The Nest (Dir. Sean Durkin)
In Sean Durkin’s The Nest, Jude Law is Rory, an investment banker who moves back to his native England from New York with his American wife, Allison (Carrie Coon), and their two children. He is a good salesman, even great at using his looks and charm to sell things, but unfortunately what he is trying to sell the most is a fantasy. The family is starting to crumble in the chilly and majestic English countryside. The dark atmosphere creeping in makes you pay attention to things beneath the surface. That surface is something that Rory cares about. Greed is gradually creeping in, too. Allison comes from a hardscrabble background and although she had already been rather suspicious of their good suburban life, and despite her having something of Rory’s materialistic tendencies, her discomfort grows deeper with their move into a dramatic English mansion. What ensues is a wrenching psychological and haunting marital drama that is as cinematically powerful and beautifully tailored as it is bitingly poignant for these times. What remains if people let go of their illusions, or delusions?

Gabriel Solomons

Les Miserables (Dir. Ladj Li)
Ladj Li’s Les Miserables is one of those rare cinematic marvels that – from the first moment – grabs you by the scruff of the neck and drags you, willingly, through a hotbed of racial tension and social discontent ala 1995’s La Haine.

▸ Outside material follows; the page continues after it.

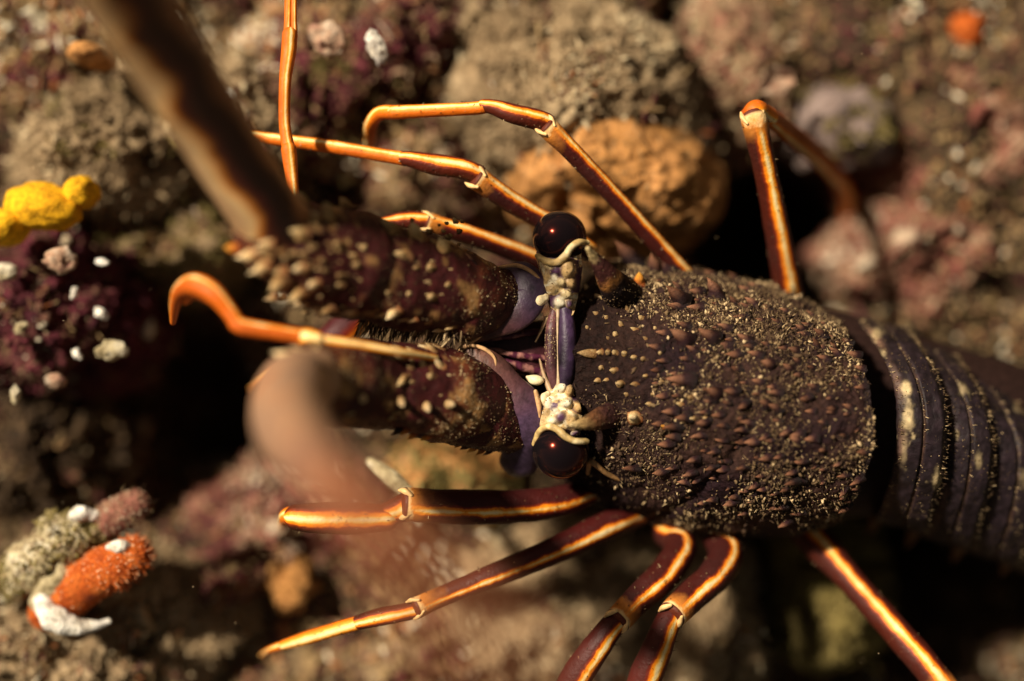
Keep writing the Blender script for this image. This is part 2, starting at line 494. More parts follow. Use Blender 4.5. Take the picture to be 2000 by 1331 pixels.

The narrative is fuelled by Victor Hugo’s quote from the other Les Mis: “There are no bad plants or bad men; there are only bad cultivators” as groups of suburban youth are ensnared within a patriarchal structure of greed, corruption, fear and manipulation – destined to follow in the footsteps of elders whose selfish ambitions rely on blind obedience and allegiance.

The barely contained order of this district in the eastern suburbs of Paris (Montfermeil – where Victor Hugo wrote his famous novel) is threatened as tensions between the police, rival gangs and community ‘leaders’ are ratcheted up by an act of impulsive folly by one of the local lads – and which will be the touch-paper that ignites a rebellion by those impressionables who have been waiting for their moment to rise up.

The Lighthouse (Dir. Robert Eggers)
The Lighthouse is a beautifully unsettling tableau of epically batshit-crazy proportions. Willem Dafoe’s Crusty old boss man and Robert Pattinson’s tightly coiled apprentice lose themselves to the blackness of isolation and the lure of boozy delirium while tending to the titular lighthouse off the coast of Maine, as the weather worsens and the rations run low.

As madness quickly takes hold of these ‘keepers of the light’, confessions and dark secrets trigger a series of unfortunate events that uproot reality’s bearings, casting these tortured souls adrift in a swirling sea of mythic metaphor and folkloric symbolism.

Unlike anything I’ve seen for some time – this is essential cinema that will challenge your mind and invade your dreams.

Uncut Gems (Dirs. The Safdie Brothers)
The Safdie brothers managed to bottle lightning and inject an adrenaline shot of movie mayhem into the mainstream with this raucous examination of a chaotic life in free-fall.

The film’s frenetic pace, that thrums along to a prismatic Oneohtrix Point Never score, perfectly matches the emotional turmoil of Adam Sandler’s jittery jeweller in a relentless pursuit of the ultimate gambling win.